Algemene ontheffingsbevoegdheid
Een algemene ontheffingsbevoegdheid van burgemeester en wethouders in artikel 37 met betrekking tot geringe afwijkingen van de regels van het plan.
Algemene wijzigingsbevoegdheid
Een algemene wijzigingsbevoegdheid van burgemeester en wethouders in artikel 38, o.a. met betrekking tot reconstructie van oude complexgewijze bebouwing, schrappen van functieaanduidingen en uitwisseling van functieaanduidingen, het toelaten van diverse functies binnen de woonbestemming, wijziging van de bestemmingsgrenzen en het toelaten van utiliteitsvoorzieningen met een oppervlak groter dan 50 m2.

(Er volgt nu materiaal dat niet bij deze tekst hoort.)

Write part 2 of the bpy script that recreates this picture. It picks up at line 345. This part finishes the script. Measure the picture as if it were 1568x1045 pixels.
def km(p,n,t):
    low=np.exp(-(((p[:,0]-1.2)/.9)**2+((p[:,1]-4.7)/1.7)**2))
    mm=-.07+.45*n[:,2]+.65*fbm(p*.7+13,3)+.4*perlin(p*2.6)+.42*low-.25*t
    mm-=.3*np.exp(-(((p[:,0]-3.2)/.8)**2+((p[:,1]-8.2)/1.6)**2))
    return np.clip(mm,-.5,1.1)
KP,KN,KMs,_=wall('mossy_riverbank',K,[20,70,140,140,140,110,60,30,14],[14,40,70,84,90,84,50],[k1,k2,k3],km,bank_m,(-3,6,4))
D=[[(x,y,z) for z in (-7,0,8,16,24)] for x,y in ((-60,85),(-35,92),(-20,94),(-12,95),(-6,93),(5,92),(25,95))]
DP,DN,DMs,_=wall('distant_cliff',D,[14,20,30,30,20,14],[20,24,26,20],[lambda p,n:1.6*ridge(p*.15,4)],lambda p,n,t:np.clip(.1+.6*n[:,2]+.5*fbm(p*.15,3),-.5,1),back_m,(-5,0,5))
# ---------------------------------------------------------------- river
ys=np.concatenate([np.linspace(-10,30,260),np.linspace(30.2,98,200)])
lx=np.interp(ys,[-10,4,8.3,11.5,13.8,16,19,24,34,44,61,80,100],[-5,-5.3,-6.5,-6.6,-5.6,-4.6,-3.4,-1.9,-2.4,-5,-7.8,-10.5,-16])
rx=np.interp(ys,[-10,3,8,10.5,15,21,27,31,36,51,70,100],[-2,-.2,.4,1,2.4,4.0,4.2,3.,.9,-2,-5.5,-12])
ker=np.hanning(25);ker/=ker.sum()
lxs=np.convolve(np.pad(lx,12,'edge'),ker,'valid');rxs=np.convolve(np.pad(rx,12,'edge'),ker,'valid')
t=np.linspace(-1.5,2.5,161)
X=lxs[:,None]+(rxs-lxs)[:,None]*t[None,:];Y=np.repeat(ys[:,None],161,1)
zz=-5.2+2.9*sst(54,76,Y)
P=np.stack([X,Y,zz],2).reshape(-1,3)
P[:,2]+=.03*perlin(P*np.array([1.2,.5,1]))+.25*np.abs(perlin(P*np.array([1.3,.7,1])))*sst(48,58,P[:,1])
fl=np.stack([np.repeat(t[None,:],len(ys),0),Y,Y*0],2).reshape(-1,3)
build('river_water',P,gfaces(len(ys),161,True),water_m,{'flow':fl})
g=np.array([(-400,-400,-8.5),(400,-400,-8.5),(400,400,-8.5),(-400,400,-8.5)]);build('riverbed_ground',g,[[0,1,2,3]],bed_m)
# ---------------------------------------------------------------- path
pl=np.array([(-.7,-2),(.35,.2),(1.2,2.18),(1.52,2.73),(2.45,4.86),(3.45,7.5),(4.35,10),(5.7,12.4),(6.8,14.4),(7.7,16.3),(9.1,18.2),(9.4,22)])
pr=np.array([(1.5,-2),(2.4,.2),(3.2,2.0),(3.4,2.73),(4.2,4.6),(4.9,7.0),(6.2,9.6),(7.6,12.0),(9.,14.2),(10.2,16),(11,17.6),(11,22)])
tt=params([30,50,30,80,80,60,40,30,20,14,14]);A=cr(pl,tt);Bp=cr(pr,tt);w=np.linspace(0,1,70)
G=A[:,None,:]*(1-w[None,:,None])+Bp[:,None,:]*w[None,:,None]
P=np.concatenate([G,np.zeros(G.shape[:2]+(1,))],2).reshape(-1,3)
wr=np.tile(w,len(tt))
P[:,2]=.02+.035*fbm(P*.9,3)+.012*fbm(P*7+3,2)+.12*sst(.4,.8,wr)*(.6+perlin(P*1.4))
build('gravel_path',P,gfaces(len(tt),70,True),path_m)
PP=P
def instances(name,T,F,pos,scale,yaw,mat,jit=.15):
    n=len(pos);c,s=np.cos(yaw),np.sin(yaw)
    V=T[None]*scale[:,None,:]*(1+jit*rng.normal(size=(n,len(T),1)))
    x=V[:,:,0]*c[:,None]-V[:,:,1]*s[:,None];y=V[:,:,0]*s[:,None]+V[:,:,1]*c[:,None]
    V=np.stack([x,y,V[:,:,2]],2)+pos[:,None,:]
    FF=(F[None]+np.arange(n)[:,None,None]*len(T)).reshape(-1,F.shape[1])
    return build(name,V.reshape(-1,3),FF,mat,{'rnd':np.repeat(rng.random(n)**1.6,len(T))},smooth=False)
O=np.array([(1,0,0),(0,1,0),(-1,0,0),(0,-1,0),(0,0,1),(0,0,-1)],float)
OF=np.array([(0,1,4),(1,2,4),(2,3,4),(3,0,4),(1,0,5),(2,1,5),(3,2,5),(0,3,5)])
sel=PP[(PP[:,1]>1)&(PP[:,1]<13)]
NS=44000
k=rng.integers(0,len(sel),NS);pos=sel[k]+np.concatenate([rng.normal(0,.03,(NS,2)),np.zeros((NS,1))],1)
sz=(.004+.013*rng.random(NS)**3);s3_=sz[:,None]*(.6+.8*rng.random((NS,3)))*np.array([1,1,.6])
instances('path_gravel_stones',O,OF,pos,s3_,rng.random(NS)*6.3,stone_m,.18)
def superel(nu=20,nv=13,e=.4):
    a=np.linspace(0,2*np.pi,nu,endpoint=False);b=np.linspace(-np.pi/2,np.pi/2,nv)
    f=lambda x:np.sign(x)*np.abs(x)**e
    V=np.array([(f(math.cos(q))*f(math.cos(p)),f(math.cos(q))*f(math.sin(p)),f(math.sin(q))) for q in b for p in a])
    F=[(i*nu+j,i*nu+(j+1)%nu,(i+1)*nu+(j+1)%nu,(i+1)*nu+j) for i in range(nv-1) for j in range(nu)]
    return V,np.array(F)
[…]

Algemene aanlegvergunningen
Algemene regels in artikel 40 over het toelaten van werkzaamheden waarvoor een aanlegvergunning vereist is bij monumentale en beeldbepalende bomen.
Algemene procedureregels
In artikel 39 worden de procedureregels bij het gebruik maken van ontheffingbevoegdheden en tot het stellen van nadere eisen gegeven.
Het laatste Hoofdstuk 4 bevat 'Overgangsrecht en slotregel'. Dit zijn algemene regels betrekking hebbend op het overgangsrecht. Bouwwerken welke op het moment van tervisielegging van het plan bestaan (of die kunnen worden opgericht volgens een voor dit tijdstip aangevraagde bouwvergunning) mogen blijven bestaan, ook al is er strijd met de bebouwingsregels. Tot slot een strafbaarheidsbepaling en de titel van het bestemmingsplan.